A grandes trazos, el cotejo del breve “Lazarillo de Tormes” y el dilatado “Guzmán de Alfarache” proporciona este modelo resultante, que se puede alterar en los detalles, siempre que se tenga en cuenta el conjunto de rasgos esenciales. El impacto extraordinario de estas dos obras animó a otros escritores a seguir sus pasos y, aunque la novela picaresca posterior cae en manos de autores más respetuosos con el sistema que el autor anónimo y Alemán. Podemos citar aquí “El Buscón” de 1.626, del gran Francisco de Quevedo; “La pícara Justina”, de Lòpez de Úbeda; “Vida del escudero Marcos de Obregón” de Vicente Espinel; y “Vida y hechos de Estebanillo González, hombre de buen humor” de 1.646, que marca el cierre del ciclo de la picaresca española y que se trata de una obra anónima, autobiografía cierta o ficticia, que señala el enlace con la primera novela picaresca, cuyo autor pretende ser Lázaro de Tormes; es significativo, el círculo queda totalmente cerrado. Cervantes y su relación con la picaresca daría para varios espacios complementarios.
Aunque por mucho tiempo España se desinteresa de la novela y de la picaresca en particular, no puede decirse que el género muere completamente. En Europa, la novela picaresca española es apreciada y saboreada en traducciones.

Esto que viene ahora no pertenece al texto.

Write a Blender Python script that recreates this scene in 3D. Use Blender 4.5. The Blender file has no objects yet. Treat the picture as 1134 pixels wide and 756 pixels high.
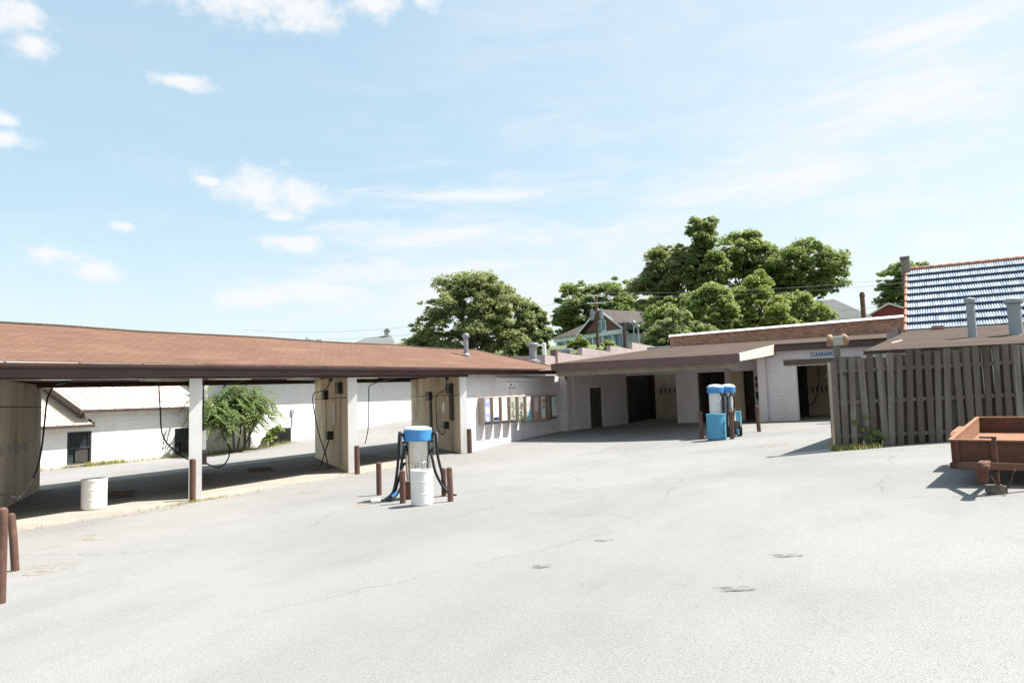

De este modo, en los siglos XVII y, sobre todo, XVIII, puede hablarse de imitaciones europeas del género, en las que se transponen las novelas a las respectivas circunstancias nacionales, como por ejemplo: “Simplicissimus” de Grimmelshausen; “Gil Blas de Santillana” de Lesage, “Moll Flanders” de Daniel Defoe o “Tom Jones” de Fielding. En otras novelas, también se manifiesta el influjo de Cervantes, que con la picaresca, es el maestro de los autores realistas del XVIII y XIX. No cabe la menor duda de que la novela picaresca, como genero genuinamente español, continúa siendo un valor vivo de la literatura universal.